With the vast funding of the U.S. government behind them, the Army/Navy team began developing a game that hopefully would turn some of its players into real soldiers. “The overall mission statement ... was to develop a game with appeal similar to the game Counter-Strike,” wrote Michael Zyda, the director of the Navy think tank. “We took Counter-Strike as our model, but with heavy emphasis on realism and Army values and training.”
An experimental psychologist from the Navy helped tweak the game’s sound effects to produce heightened blood pressure, body temperature and heart rate. It was released in digital double surround sound, which few games are. In terms of game play, it was designed as a “tactical” shooter, slower-paced, more deliberate, but with Counter-Strike’s demanding squad tactics and communications--a “serious” game for kids who took their war gaming seriously.
After two years of development, America’s Army was released to the public on the first Fourth of July after 9/11. The gaming world gasped and then cheered. Contrary to expectations, the government-made shooter was every bit as good a $50 retail shooter and, in some ways, better. Plus, it was free--downloadable from the Internet at www.americasarmy.com. That, too, was a calculation--one the Army hoped would weed out people who didn’t know much about computers. The game and its distribution system were difficult by design, Zyda said.
“That was a very key thing. First, they would have to be smart enough to download the game off the Internet. Then, they would have to become good at
, which isn’t easy. To attract those kinds of people, that was the mission. That’s what we were looking for.”
The game does a good job separating the wheat from the chaff. Before you’re allowed to join an online game, you must undergo weapons training and send your firing range scores to the Army. If you’re a lousy shot, you can’t play. Once inside the game, it gets no easier. The virtual battlefield is enormous, and your enemy is often hidden under cover of darkness. “Newbies” are quickly cut to pieces. Unlike Counter-Strike, America’s Army players aren’t allowed to be on the terrorists’ side. Your team always looks like American soldiers, and the other team always looks like terrorists (or “OPFORs” in Army lingo, meaning “opposing forces.”)
In the wake of 9/11, the public and media reaction was, in the Army’s words, “overwhelmingly positive.” Salon’s Wagner James Au, for example, gushed that the game would help “create the wartime culture that is so desperately needed now” and excitedly anticipated the day when youngsters raised on America’s Army would pick up real weapons to cleanse the globe of real terrorists. Most media accounts focused on the novelty of using a video game to help find recruits and carried jocular headlines like “Uncle Sim Wants You.”
“We thought we’d have a lot more problems,” Zyda said. “But the country is in this mood where anything the military does is great. ... 9/11 sort of assured the success of this game. I’m not sure what kind of reception it would have received otherwise.”

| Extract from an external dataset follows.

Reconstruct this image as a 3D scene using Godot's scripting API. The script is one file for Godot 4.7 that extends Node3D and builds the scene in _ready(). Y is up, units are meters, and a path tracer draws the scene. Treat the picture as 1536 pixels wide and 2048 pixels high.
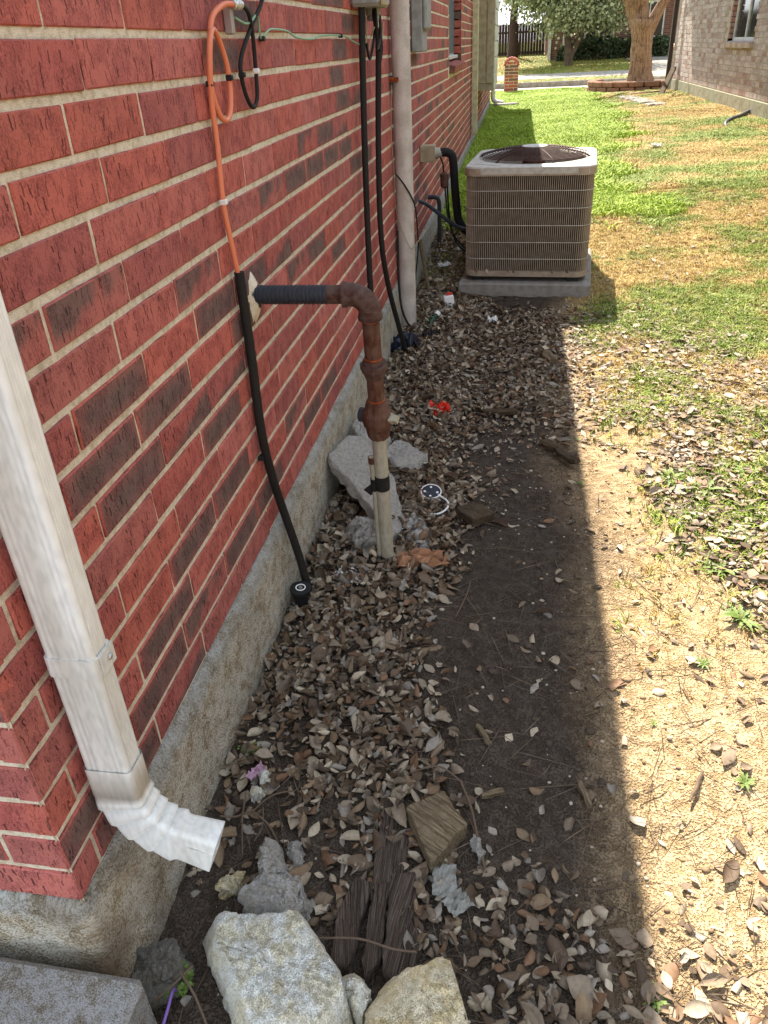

There are now more than 4 million registered users, more than half of whom have completed weapons training and gone online to play, making it the fourth most-played online shooter. The Army says there are 500 fan sites on the Web, and recruiters have been busy setting up local tournaments and cultivating an America’s Army “community” on the Internet, hoping to replicate the Counter-Strike phenomenon.
“With respect to recruitment, actual results won’t be known for four or five years, when the current raft of 13- and 14-year-olds will be old enough to join,” Zyda wrote.